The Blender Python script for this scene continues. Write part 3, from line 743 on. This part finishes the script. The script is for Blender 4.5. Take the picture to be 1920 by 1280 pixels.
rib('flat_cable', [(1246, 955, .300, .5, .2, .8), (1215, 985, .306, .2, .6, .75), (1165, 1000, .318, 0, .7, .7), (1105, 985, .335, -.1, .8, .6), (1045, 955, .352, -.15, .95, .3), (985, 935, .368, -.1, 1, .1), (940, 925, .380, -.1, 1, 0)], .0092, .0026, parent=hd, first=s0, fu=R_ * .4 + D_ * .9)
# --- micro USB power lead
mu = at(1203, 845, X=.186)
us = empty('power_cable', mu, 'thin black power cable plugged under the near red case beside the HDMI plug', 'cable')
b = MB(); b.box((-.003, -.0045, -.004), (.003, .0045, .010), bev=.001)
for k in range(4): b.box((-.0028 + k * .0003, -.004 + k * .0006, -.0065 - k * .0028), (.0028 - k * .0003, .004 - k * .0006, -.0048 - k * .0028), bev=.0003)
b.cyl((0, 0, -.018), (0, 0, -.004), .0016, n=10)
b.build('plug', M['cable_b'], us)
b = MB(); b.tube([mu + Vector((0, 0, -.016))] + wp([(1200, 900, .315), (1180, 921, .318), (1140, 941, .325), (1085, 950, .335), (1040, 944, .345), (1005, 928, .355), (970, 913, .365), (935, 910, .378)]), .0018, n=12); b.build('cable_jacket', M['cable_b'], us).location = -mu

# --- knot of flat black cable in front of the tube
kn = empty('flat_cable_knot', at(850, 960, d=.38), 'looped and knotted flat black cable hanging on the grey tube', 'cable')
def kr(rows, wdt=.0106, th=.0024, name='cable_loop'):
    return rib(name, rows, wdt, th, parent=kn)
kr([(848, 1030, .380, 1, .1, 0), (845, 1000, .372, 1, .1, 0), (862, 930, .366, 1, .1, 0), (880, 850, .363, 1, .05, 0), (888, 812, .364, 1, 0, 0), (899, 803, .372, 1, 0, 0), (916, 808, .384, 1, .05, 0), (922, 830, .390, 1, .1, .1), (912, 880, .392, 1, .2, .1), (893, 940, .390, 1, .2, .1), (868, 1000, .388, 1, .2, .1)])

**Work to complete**
Exactly repeat the lines running from the top of the listing to the line bearing "b = MB(); b.tube([mu", both of those lines included, and only them.

**Exercise solution**
The Blender Python script for this scene continues. Write part 3, from line 743 on. This part finishes the script. The script is for Blender 4.5. Take the picture to be 1920 by 1280 pixels.
rib('flat_cable', [(1246, 955, .300, .5, .2, .8), (1215, 985, .306, .2, .6, .75), (1165, 1000, .318, 0, .7, .7), (1105, 985, .335, -.1, .8, .6), (1045, 955, .352, -.15, .95, .3), (985, 935, .368, -.1, 1, .1), (940, 925, .380, -.1, 1, 0)], .0092, .0026, parent=hd, first=s0, fu=R_ * .4 + D_ * .9)
# --- micro USB power lead
mu = at(1203, 845, X=.186)
us = empty('power_cable', mu, 'thin black power cable plugged under the near red case beside the HDMI plug', 'cable')
b = MB(); b.box((-.003, -.0045, -.004), (.003, .0045, .010), bev=.001)
for k in range(4): b.box((-.0028 + k * .0003, -.004 + k * .0006, -.0065 - k * .0028), (.0028 - k * .0003, .004 - k * .0006, -.0048 - k * .0028), bev=.0003)
b.cyl((0, 0, -.018), (0, 0, -.004), .0016, n=10)
b.build('plug', M['cable_b'], us)
b = MB(); b.tube([mu + Vector((0, 0, -.016))] + wp([(1200, 900, .315), (1180, 921, .318), (1140, 941, .325), (1085, 950, .335), (1040, 944, .345), (1005, 928, .355), (970, 913, .365), (935, 910, .378)]), .0018, n=12); b.build('cable_jacket', M['cable_b'], us).location = -mu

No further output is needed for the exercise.